YOUR INSTRUCTIONS
Below are records; please write out exactly the lines from the first line through the line containing "rad = math.radians", with no pictures.

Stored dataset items
● ● ●

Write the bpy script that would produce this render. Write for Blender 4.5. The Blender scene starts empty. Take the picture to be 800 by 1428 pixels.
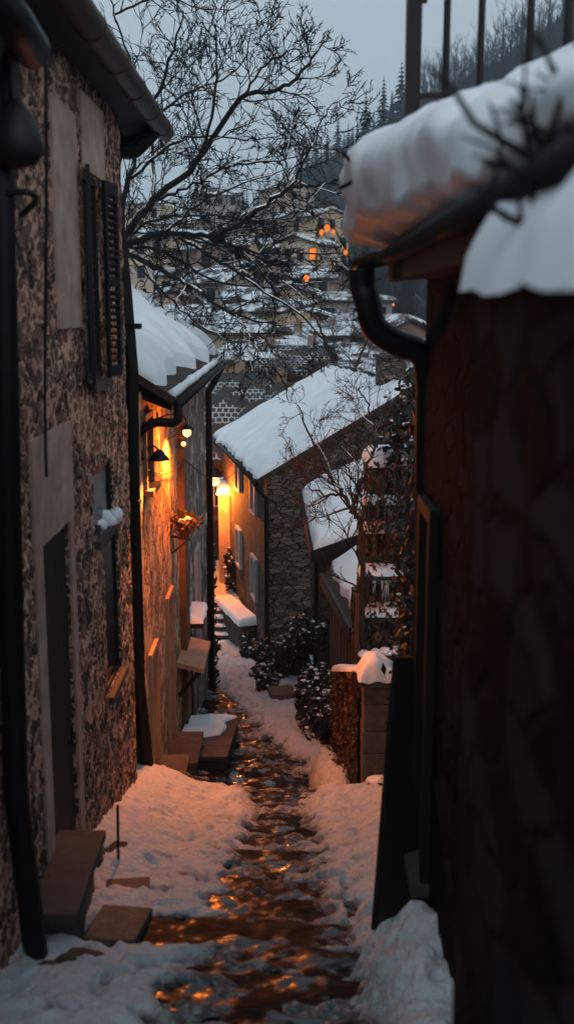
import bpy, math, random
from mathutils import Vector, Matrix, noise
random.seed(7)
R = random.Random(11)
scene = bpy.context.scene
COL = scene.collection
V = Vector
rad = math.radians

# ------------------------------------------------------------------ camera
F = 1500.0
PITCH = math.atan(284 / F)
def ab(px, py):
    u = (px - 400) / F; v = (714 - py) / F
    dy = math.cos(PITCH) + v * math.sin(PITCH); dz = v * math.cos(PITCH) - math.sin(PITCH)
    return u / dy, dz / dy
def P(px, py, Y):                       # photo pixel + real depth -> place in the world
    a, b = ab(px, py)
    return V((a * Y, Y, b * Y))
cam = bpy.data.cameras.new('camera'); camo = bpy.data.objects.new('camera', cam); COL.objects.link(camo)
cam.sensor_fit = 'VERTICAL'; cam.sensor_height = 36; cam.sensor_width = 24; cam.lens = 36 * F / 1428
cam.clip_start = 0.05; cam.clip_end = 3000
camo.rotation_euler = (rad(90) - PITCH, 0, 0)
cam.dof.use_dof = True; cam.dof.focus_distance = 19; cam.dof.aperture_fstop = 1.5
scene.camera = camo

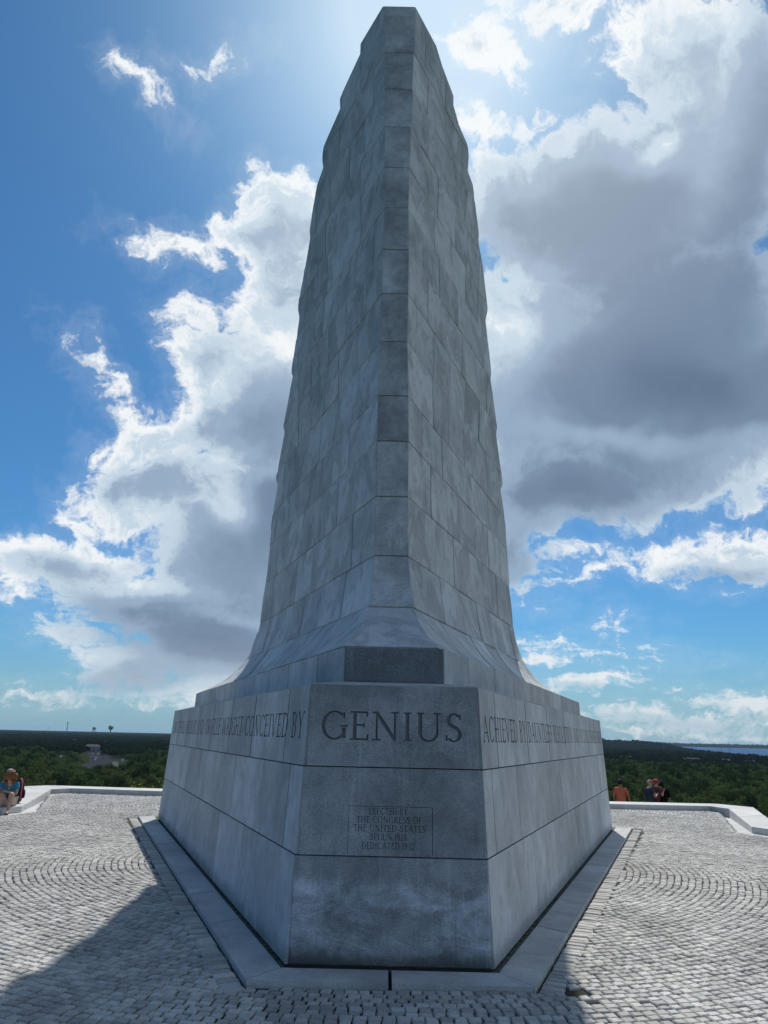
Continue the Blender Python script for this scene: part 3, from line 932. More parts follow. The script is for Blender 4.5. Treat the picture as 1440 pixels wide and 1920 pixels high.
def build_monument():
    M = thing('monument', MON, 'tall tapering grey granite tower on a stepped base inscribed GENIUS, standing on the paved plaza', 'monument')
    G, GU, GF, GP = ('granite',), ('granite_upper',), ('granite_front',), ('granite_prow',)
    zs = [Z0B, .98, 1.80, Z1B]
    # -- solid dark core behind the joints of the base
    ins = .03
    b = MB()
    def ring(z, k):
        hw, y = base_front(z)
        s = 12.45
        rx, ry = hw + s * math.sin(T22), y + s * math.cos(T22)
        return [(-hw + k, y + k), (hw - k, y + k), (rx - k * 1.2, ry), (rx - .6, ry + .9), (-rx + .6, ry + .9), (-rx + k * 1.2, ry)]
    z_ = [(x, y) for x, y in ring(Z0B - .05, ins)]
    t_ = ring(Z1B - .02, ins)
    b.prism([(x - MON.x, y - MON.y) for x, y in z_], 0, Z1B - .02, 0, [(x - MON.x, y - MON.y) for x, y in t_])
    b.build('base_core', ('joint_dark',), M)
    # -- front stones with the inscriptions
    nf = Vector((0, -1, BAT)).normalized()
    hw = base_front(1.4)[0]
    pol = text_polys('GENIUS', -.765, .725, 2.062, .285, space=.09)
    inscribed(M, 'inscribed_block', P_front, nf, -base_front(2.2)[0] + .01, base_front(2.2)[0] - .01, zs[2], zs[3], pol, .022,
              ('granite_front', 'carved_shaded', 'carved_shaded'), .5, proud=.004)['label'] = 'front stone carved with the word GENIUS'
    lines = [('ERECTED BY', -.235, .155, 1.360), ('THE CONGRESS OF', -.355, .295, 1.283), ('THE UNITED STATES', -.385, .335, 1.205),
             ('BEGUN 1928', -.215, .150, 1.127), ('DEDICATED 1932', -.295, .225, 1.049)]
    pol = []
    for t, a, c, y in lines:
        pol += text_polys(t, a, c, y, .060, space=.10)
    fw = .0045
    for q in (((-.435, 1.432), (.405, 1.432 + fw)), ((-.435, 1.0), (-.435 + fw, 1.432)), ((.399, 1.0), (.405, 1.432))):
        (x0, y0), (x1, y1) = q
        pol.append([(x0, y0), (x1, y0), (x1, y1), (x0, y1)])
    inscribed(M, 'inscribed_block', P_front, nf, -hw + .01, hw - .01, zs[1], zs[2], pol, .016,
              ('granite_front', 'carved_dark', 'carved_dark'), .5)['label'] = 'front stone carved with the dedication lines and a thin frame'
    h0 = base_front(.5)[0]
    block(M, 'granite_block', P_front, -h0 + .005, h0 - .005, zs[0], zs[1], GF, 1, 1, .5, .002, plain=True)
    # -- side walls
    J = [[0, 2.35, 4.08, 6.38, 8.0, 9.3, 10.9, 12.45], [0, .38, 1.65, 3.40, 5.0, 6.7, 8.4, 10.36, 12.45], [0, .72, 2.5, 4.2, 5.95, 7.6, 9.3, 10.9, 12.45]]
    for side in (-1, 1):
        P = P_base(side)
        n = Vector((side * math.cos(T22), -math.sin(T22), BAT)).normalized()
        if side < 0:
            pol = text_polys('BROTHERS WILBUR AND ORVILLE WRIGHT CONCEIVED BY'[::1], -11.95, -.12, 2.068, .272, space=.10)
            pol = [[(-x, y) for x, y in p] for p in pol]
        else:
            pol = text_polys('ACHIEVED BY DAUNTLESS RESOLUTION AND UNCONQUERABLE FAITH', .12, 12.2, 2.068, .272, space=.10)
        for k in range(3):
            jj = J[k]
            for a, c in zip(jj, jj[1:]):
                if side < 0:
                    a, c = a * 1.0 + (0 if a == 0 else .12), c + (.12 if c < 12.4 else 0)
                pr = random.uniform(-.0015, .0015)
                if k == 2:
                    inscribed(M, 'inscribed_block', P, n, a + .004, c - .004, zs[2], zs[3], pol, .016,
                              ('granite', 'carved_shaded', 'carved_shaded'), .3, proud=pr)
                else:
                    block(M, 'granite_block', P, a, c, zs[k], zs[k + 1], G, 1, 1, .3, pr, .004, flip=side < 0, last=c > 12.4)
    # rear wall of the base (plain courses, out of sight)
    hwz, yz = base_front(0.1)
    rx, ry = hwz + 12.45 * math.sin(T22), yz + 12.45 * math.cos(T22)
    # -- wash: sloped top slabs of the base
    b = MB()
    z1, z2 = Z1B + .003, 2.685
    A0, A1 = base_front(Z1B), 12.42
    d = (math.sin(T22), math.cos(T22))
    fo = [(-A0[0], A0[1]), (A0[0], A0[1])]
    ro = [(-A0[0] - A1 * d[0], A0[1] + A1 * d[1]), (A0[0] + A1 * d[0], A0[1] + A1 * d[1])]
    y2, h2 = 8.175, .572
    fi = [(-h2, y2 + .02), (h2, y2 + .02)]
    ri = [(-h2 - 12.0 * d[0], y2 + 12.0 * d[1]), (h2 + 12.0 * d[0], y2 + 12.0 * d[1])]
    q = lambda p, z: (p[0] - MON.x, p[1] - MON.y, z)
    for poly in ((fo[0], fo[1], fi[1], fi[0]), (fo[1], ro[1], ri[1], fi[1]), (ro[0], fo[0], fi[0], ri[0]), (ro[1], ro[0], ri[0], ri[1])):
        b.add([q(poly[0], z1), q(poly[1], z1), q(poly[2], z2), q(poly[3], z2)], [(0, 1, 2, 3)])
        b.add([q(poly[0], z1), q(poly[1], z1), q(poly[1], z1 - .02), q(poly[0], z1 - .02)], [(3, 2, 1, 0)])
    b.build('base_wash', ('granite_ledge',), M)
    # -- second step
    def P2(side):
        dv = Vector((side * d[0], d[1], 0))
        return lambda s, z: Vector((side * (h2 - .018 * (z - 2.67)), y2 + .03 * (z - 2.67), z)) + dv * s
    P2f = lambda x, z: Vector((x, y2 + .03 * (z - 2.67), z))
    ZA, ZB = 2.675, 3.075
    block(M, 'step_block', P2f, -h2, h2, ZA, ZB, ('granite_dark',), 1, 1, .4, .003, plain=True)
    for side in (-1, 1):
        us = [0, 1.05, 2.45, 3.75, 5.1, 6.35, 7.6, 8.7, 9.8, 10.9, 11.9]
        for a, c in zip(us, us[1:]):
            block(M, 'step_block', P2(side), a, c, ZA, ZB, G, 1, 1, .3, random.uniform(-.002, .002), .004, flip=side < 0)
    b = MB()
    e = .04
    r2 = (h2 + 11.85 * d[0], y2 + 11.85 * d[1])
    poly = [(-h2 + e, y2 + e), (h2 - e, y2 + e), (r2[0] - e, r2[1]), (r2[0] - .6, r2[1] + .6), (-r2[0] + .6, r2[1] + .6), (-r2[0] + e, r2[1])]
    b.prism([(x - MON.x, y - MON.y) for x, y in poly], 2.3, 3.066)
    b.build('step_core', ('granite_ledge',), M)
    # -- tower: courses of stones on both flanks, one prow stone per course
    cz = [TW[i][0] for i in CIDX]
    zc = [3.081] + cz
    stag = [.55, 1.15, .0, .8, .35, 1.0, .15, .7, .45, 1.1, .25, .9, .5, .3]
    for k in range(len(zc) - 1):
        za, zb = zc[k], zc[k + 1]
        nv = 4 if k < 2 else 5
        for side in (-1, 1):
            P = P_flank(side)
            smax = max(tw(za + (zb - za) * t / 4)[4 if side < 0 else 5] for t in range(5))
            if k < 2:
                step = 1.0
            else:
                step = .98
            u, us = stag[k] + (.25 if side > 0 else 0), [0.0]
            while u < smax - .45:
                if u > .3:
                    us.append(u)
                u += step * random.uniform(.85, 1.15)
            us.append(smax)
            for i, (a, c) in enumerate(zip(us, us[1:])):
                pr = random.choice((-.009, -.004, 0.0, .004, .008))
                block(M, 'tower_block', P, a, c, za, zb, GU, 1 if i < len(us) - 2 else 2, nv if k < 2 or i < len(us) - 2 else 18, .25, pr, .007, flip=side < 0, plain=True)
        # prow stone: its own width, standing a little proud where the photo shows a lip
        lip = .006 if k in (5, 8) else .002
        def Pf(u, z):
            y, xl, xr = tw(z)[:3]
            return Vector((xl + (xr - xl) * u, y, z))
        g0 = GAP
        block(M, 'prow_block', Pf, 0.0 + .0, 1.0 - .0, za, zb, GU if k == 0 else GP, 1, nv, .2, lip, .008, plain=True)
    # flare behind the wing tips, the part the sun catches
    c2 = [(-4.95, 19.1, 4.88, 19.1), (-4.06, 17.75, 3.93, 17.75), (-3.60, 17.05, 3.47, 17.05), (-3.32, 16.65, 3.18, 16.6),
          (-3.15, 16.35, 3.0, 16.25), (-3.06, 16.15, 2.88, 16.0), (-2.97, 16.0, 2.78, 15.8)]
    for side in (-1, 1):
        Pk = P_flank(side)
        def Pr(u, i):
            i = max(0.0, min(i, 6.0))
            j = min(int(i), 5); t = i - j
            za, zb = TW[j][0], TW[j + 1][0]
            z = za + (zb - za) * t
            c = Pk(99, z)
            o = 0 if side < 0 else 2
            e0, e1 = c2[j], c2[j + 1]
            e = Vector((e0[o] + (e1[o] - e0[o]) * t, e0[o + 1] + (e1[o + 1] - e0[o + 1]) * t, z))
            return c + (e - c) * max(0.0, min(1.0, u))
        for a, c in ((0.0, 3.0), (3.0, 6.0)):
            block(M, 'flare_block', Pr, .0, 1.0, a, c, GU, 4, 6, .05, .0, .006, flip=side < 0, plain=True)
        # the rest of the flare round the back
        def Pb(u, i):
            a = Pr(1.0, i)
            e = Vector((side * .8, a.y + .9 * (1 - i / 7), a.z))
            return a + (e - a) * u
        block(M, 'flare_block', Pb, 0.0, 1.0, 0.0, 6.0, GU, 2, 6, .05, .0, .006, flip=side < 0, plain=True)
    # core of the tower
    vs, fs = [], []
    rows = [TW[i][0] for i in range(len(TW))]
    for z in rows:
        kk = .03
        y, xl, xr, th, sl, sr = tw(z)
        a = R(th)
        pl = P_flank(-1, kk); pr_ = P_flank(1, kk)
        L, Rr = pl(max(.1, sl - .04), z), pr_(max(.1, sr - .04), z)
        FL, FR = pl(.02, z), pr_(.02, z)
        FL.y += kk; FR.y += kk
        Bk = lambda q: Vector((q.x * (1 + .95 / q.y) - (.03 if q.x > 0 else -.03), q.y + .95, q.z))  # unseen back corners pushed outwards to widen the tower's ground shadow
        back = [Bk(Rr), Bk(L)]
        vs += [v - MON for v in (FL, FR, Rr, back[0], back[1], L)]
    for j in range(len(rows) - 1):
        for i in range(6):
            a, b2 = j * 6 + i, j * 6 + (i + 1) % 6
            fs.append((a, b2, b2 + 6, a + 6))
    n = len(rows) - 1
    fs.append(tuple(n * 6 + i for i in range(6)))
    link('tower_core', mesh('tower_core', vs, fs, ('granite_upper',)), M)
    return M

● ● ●

SOLUTION FOR THIS TASK
Write the bpy script that would produce this render. Write for Blender 4.5. The Blender scene starts empty. Take the picture to be 800 by 1428 pixels.
import bpy, math, random
from mathutils import Vector, Matrix, noise
random.seed(7)
R = random.Random(11)
scene = bpy.context.scene
COL = scene.collection
V = Vector
rad = math.radians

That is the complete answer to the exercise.